According to Appiah, Goodling-Williams finds three ideas at the heart of DuBois’ political ideas: first, the idea that politics is in essence the exercise of command over a community.  Second, the idea that this command is rooted in and to some extent tempered by “political expressivism,” a process by which those who are to be led recognize as their leaders those individuals who best express what they regard as the essence of their common life, what DuBois meant by “soul” in the title of The Souls of Black Folk.  Third, the idea that the main political issue facing African Americans was social exclusion, which in turn resulted from the twin evils of racial prejudice among whites and “the cultural (economic, educational, and social) backwardness of the Negro.”

These three points set DuBois at odds with Frederick Douglass, who saw healthy politics as essentially a matter of collaboration among equals rather than a matter of command and control; who rejected nationalistic conceptions of leadership as collective self-expression; and who saw white supremacy, that negation of collaborative politics, as an evil quite apart from social exclusion of African Americans.  Goodling-Williams, Appiah argues, uses Douglass as a mouthpiece for his own democratic vision of politics, one in which leaders must listen to the actual voices of their followers, rather than to their collective soul.

Appiah ends with an interesting question about DuBois archnemesis, Booker T. Washington:

Could it be right to act like Booker T. Washington, deferring a demand for justice for yourself if that would bring justice more swiftly for your descendants?  Or is there something so discreditable, so slavish, in acceding to these injustices that it is better to resist them, whether or not your resistance brings forward the date when they will cease?

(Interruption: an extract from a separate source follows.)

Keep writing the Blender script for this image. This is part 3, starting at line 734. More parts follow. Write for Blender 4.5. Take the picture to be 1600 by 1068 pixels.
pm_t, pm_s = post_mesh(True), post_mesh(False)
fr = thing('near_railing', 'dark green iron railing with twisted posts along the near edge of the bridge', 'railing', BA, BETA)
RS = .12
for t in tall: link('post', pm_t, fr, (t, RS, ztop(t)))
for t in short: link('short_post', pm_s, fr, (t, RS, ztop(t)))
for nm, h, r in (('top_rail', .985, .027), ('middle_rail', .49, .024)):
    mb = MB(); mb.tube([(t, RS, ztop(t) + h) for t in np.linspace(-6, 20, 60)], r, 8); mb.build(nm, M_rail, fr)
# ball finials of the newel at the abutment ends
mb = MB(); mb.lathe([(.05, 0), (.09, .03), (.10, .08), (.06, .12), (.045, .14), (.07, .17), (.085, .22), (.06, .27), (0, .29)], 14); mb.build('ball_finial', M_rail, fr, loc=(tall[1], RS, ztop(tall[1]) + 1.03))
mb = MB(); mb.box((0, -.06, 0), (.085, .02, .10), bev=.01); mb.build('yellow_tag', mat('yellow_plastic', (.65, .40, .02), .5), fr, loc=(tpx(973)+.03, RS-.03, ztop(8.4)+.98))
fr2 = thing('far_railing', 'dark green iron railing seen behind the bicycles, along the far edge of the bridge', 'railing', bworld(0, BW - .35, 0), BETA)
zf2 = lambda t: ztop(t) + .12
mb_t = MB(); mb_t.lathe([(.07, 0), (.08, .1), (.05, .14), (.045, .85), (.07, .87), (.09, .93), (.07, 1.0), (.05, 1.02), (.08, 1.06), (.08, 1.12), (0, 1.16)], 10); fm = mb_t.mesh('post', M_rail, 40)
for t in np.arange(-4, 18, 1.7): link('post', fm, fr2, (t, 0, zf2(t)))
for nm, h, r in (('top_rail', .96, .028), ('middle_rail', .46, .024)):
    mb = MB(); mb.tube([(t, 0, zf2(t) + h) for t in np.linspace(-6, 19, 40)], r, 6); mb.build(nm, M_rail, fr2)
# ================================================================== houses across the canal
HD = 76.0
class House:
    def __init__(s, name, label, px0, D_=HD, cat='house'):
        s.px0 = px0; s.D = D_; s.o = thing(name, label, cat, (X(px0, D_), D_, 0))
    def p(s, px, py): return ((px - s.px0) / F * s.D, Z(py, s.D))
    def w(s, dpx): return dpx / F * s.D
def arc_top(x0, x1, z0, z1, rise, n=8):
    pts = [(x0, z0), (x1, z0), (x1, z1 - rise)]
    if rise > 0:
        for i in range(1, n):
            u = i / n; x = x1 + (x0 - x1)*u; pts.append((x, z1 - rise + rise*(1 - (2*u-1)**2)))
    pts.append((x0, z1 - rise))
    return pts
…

My inclination is to ask how we could know that any given act of deferring a demand for justice would in fact bring justice more swiftly for our descendants.  From a God’s eye perspective in which we could know with certainty that this was so, then the question would be one we could analyze coolly, rationally, in what Kahneman might call a System Two manner.  But given the limitations on what we can in fact know about the future, surely the best course of action would be to set an example of resistance, however futile it might be in the short term, in the hope, however ill-founded, that our descendants might hear of it and be inspired to emulate it.  Both our own action and the action we would hope to inspire in our descendants under that scenario would be the results of System One reasoning, bold and drastic and very likely to be misguided, but I don’t see how under real world conditions a policy generated solely by System Two reasoning could lead us to anything other than a situation in which full equality between whites and African Americans will remain forever in the future.

Malise Ruthven reviews Hamid Dabashi’s Shi’ism: A Religion of Protest.  Ruthven talks a bit about the paradox that results when Westerners compare the Sunni/ Shia split to the Protestant/ Catholic split.  Shias, with their hierarchy, shrines, and veneration of saints, are often compared to Roman Catholics, while Sunnis, with their many sects, internationalist themes, and iconoclastic tendency, are often compared to Protestants.  Yet Shiism is at its heart a protest against Sunni ascendancy.  So at moments it is appealing to compare Shiism with Protestantism.

This discussion obviously doesn’t get one very far, since the very definition of an analogy is a comparison between things that are in other respects dissimilar.  In some ways the Shias are a bit like the Catholics, in other ways they are a bit like the Protestants, in a great many ways they aren’t much like either.

Interesting to me were a description of Dabashi’s rejection of Max Weber’s description of Muhammad (Appiah also mentions Weber, commenting on Weber’s admiration for DuBois and his skepticism about democracy.)  For Dabashi, Weber’s view of Muhammad as an “ethical prophet,” rather than an “exemplary prophet,” is too schematic and conceals the ideological difference at the heart of the Sunni/ Shia split.  Dabashi argues that the two branches have different ways of dealing with what Weber would call the exemplary character of the prophet.  Sunnis, says Dabashi, tend to believe that shari’ah law can absorb the prophet’s example and teach the community to cultivate virtue, while Shias favor the view that a living imam must embody his example in the presence of the community if its members are to know what is virtuous.

Dyson says that “religion does not lend itself to experimental study,” and so remains outside of Kahneman’s focus.  Nonetheless, I wonder how Kahneman might analyze this difference.  It sounds to me like the Sunni ideal is a System Two prophet, Muhammad converted from living man into the rational processes of the law.  The Shia ideal, by contrast, sounds like a System One prophet, Muhammad who gave us a line of successors who are not themselves prophets, but who share the prophet’s intuitive understandings of right conduct and arouse the same understandings in us by the influence of their example.

Ruthven mentions the political sociologist Sami Zubaida, who has written a number of things about the contradictions in the Iranian political system that stem from the fact that that country’s constitution defines sovereignty as stemming from God and also as stemming from the people.   He also mentions Dabashi’s admiration for Philip Rieff.

Tim Parks and Per Wästberg exchange views on the question, “Do We Need the Nobel?”  Considering the Nobel Prize for Literature, Mr Parks takes on a job that strikes me as absurdly easy, which is to prove that no group of eighteen people can be taken seriously as the judges of all the world’s contemporary literatures.  Mr  Wästberg can respond only by describing the lengths to which he and his fellow members of the Swedish Academy go in attempting the impossible task of giving fair consideration to all the living writers in all the languages of the world.  Mr Parks receives this description in good grace, but sees in it no rebuttal to his main point.